Cameron Syme is, if anything, a man of confidence. The lawyer turned head distiller, and owner of Great Southern Distilling Company, talks about the single malt which it produces with a belief that the Aussie dram from Albany "can rival the best of Scotland".

It's a bold claim. Some would think that it's a case of sampling a little too much of his own wares but it's not such an outlandish statement.

On the edge of Princess Royal Harbour, the distillery reminds me of those of Islay which, for my money, are the standard to which I hold single malt the world over.

The maritime location and climatic benefits of Albany were carefully chosen when deciding where to base the distillery, and add further to the sense of deja vu.

The area may not have the name of Margaret River, where you may expect to find such a business, or the number of tourists but Great Southern Distilling is more than just a tourist trap.

According to Mr Syme, those climatic factors "lead to less evaporation which, for a distiller, is all-important and our ingredients and process are true to what we do".

"Quality is all important," he said. "We are small-scale but the best quality. Barley is sourced locally from the southern Wheatbelt, making Limeburners a truly West Australian whisky."

It's not just single malt that the distillery excels at either. With Tiger Snake, a sour mash whisky (using corn rye and barley again from the South West and northern WA), it is taking a cue from the Southern states of the US, where the sour mash process is used for the production of most bourbon.

As Australia's first legal sour mash whiskey, it hints at the moonshine past of this type of whisky.

Looking at the operation Mr Syme has set up, you feel that his Scottish forebears would be proud.

They themselves ran illicit stills, so goes family legend. It's a fact that clearly tickles the Albany distiller and adds a little mystique to the company history.

Mr Syme is quite serious when he tells me that it is his mission "to make the best whisky in the world. Not Scotch. Australian whisky".

"Here in Australia, we make great wine and beer. Why not whisky," he says. It may take a few more years but the name of the Great Southern Distilling Company is sure to be one that is known far and wide. Possibly in the same breath as my own single malt heroes, Bruichladdich, Lagavulin and Ardbeg."

Mr Syme knows that the whisky business is a long game.

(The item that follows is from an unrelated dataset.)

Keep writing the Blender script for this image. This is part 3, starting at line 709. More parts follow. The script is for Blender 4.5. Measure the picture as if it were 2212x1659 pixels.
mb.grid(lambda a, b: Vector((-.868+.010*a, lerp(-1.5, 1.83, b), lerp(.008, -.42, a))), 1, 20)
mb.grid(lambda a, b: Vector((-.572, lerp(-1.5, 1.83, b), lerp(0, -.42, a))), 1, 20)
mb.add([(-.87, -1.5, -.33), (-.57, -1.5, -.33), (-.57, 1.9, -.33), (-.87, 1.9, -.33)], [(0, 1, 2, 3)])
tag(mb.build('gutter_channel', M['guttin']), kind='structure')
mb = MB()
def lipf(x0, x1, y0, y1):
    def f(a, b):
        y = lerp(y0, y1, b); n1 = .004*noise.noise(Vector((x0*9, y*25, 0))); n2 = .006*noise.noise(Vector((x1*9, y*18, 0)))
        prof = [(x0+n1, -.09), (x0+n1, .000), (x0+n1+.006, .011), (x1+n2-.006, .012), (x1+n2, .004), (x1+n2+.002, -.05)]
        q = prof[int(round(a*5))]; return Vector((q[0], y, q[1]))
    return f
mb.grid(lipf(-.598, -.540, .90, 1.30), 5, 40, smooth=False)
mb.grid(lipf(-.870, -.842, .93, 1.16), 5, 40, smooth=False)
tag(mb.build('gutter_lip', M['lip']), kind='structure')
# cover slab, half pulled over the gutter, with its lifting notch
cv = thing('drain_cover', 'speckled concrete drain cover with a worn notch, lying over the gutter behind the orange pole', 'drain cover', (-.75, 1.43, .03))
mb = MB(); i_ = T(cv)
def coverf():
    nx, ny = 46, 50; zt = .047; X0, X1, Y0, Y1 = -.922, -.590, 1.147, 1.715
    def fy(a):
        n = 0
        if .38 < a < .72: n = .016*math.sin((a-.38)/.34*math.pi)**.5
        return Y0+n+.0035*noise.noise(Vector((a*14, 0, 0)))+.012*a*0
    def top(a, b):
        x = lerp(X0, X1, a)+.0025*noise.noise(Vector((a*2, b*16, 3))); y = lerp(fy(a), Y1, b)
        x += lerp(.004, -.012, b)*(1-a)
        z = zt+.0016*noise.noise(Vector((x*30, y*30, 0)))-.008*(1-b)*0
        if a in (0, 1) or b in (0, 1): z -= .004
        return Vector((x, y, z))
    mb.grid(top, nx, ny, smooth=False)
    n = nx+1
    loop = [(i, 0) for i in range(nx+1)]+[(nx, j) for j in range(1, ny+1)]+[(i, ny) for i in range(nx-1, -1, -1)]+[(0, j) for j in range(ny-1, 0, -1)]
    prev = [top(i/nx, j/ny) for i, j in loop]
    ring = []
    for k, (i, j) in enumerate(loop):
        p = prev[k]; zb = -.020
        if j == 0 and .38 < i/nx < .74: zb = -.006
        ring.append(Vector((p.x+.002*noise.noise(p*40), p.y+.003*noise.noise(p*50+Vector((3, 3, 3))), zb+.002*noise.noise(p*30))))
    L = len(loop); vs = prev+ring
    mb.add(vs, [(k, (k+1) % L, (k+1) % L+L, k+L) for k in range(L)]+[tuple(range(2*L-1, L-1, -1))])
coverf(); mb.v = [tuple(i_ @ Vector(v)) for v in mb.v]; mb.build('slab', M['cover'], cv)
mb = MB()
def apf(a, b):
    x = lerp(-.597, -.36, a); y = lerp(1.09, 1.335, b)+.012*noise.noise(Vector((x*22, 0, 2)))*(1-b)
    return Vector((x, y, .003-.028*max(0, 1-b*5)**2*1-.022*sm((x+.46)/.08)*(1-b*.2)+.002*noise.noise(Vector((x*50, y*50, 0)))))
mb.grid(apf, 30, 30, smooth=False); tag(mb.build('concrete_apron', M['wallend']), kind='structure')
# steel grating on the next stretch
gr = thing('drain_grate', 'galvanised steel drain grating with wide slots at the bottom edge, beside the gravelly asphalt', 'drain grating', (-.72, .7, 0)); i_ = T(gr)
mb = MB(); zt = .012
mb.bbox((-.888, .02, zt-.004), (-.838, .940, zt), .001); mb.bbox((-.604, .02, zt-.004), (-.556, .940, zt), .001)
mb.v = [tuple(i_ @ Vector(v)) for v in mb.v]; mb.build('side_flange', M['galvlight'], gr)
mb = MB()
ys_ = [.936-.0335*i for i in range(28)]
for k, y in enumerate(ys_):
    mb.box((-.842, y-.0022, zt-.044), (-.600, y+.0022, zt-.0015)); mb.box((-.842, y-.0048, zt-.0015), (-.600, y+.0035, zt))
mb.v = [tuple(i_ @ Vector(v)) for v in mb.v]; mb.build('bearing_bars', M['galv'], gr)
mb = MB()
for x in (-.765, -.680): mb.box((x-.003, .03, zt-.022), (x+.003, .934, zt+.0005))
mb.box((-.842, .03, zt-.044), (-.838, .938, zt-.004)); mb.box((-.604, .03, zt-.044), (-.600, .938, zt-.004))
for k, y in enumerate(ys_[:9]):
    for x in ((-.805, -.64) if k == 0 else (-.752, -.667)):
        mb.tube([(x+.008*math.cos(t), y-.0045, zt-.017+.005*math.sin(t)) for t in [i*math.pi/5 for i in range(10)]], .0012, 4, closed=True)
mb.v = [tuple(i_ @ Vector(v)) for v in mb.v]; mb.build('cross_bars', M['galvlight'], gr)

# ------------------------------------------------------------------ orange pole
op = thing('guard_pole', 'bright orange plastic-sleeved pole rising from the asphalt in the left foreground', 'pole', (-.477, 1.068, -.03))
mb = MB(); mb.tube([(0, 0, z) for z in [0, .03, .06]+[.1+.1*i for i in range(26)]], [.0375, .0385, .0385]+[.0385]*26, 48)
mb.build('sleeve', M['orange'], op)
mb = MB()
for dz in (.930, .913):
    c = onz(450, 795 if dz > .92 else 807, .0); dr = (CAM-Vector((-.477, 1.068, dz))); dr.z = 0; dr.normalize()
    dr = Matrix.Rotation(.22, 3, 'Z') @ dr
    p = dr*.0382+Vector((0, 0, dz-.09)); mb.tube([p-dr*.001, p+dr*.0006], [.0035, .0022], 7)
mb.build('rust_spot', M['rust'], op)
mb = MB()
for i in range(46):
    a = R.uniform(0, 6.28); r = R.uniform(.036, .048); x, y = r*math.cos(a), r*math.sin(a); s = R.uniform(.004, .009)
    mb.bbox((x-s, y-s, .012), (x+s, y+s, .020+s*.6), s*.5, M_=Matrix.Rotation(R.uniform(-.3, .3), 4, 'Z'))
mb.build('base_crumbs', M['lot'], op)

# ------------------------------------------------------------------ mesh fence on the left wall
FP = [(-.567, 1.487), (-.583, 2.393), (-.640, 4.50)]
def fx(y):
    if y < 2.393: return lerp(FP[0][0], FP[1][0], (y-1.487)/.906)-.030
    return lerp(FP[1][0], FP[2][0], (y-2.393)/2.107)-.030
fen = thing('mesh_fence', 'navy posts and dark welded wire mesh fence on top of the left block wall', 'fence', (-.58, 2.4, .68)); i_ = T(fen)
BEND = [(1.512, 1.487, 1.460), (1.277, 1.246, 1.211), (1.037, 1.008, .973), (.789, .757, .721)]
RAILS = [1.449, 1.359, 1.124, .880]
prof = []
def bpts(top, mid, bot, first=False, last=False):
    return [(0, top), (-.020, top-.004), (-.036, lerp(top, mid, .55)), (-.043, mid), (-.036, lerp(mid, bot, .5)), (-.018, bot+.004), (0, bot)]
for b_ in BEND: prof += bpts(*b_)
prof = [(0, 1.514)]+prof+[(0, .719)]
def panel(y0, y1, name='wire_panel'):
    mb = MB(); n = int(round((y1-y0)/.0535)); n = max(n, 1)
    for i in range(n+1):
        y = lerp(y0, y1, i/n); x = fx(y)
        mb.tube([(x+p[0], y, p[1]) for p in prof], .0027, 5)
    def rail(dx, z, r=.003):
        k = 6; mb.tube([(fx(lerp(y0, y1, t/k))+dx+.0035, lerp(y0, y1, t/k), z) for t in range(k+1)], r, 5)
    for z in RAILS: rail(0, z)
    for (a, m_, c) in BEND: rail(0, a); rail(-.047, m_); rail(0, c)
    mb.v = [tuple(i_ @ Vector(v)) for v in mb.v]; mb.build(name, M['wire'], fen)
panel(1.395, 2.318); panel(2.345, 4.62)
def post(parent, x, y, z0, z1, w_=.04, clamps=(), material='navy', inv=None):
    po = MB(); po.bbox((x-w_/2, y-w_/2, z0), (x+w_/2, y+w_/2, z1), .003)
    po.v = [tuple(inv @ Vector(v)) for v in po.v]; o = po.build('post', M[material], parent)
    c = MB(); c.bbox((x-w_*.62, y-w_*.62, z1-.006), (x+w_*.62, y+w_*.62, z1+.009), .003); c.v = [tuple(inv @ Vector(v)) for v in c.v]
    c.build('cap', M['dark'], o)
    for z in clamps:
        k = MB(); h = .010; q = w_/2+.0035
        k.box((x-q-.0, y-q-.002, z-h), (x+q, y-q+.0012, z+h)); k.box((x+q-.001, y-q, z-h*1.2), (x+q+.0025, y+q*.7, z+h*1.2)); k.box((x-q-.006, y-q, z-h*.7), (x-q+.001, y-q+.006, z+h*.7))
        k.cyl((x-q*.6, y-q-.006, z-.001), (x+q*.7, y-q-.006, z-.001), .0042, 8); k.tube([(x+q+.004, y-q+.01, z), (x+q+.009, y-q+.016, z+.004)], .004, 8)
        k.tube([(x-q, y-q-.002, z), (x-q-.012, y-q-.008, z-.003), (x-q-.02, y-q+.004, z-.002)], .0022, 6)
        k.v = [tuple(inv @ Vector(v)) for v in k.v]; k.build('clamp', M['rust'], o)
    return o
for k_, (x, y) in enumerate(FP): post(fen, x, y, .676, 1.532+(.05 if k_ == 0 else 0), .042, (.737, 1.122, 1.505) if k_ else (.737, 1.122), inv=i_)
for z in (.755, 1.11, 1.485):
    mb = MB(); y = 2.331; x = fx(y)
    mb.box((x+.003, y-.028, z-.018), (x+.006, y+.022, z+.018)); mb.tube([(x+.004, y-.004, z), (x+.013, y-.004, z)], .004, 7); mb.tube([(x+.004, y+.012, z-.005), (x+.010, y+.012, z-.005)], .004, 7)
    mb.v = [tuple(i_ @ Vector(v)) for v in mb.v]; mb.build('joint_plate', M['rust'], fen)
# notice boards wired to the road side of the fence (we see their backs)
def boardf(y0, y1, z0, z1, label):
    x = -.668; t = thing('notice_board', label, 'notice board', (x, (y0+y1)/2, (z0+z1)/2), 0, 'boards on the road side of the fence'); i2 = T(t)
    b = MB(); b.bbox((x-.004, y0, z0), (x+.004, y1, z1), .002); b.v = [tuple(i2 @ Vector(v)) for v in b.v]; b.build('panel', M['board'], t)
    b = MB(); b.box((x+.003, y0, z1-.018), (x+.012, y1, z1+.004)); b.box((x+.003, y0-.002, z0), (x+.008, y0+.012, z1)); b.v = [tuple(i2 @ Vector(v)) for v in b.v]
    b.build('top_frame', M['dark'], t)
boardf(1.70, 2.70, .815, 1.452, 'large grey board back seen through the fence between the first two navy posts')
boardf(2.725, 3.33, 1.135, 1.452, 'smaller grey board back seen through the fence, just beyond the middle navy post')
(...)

Very much a family business, it has fended off the advances of investors, not wanting to get embroiled in the push and pull of opinion that can mire a business of fractured ownership. It's the tougher route but one that sits well with both the distiller and lawyer in him.

Asked by his young daughter why he worked long hours, he recalls the answer: "To keep the business going".

On being asked who would take the reins in the future, he told her he hoped that she and her siblings would maybe take it on. Her answer - "I don't mind if you work Dad" - points to another generation of canny Syme distillers.